Autant dire, amis auditeurs suisses, que j'ai raté l'essentiel. 7 heures 15, c'est un peu tôt pour rassembler ses esprits. Car les bonnes nouvelles ne sont pas toujours où on les attend. Au nombre des bonnes nouvelles, j'aurais pu mentionner le succès de Merci patron, film qui démontre qu'il est possible de berner, et de ridiculiser, la direction d'une des plus prestigieuses entreprises françaises (notre émission est ici). Au nombre des bonnes nouvelles, j'aurais pu aussi mentionner la loi El Khomri. Mais oui. D'abord parce qu'elle nous a permis de rencontrer Klaire, comme je l'explique ici. Mais aussi parce qu'elle aura été "le petit quelque chose qui nous manquait pour faire précipiter à grande échelle tout ce qui est en suspension depuis plusieurs années". Qui le dit ? C'est Frédéric Lordon à Tolbiac, hier, devant les étudiants en grève : un Lordon en état de grâce, porté par un amphi débordant d'enthousiasme, lancé dans un jubilatoire entartage symbolique de de cette loi, "qui aura eu le merveilleux pouvoir de nous réunir" -entendez, les étudiants et les salariés. Je connaissais le Lordon des plateaux, mais pas encore le Lordon des amphis occupés. C'est un autre Lordon, qui tient en laisse ses phrases kilométriques, et les a concentrées en fulgurances-projectiles. Tiens, celle-ci, encore : "Revendiquer, c'est déjà être soumis.
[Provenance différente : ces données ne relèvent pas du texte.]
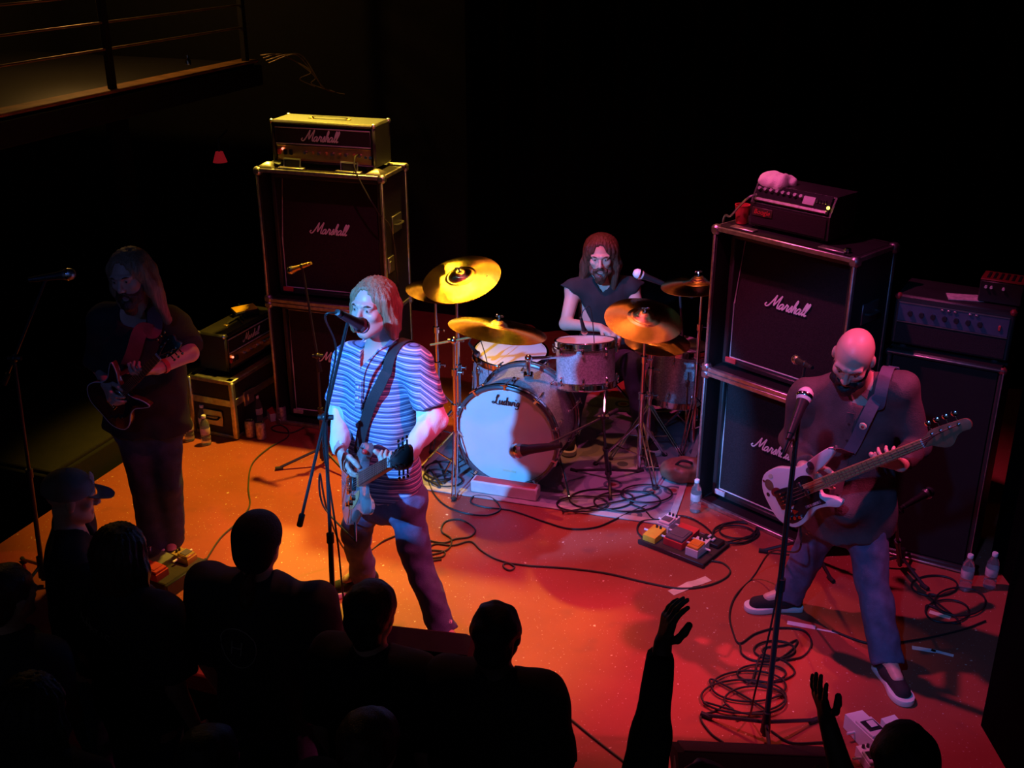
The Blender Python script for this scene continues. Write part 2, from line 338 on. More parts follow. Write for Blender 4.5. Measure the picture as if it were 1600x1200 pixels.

C'est s'adresser à des puissances tutélaires aimables. Si les enfants réclament, grandis ils revendiquent". Ecoutez-le d'urgence. Je ne veux pas trop m'avancer, mais il est fort possible que quelque chose soit né, le 30 mars, dans l'amphi occupé de Tolbiac. Quelque chose ? Un autre ton, une autre voix, une autre voie. Ce qui serait évidemment une assez bonne nouvelle.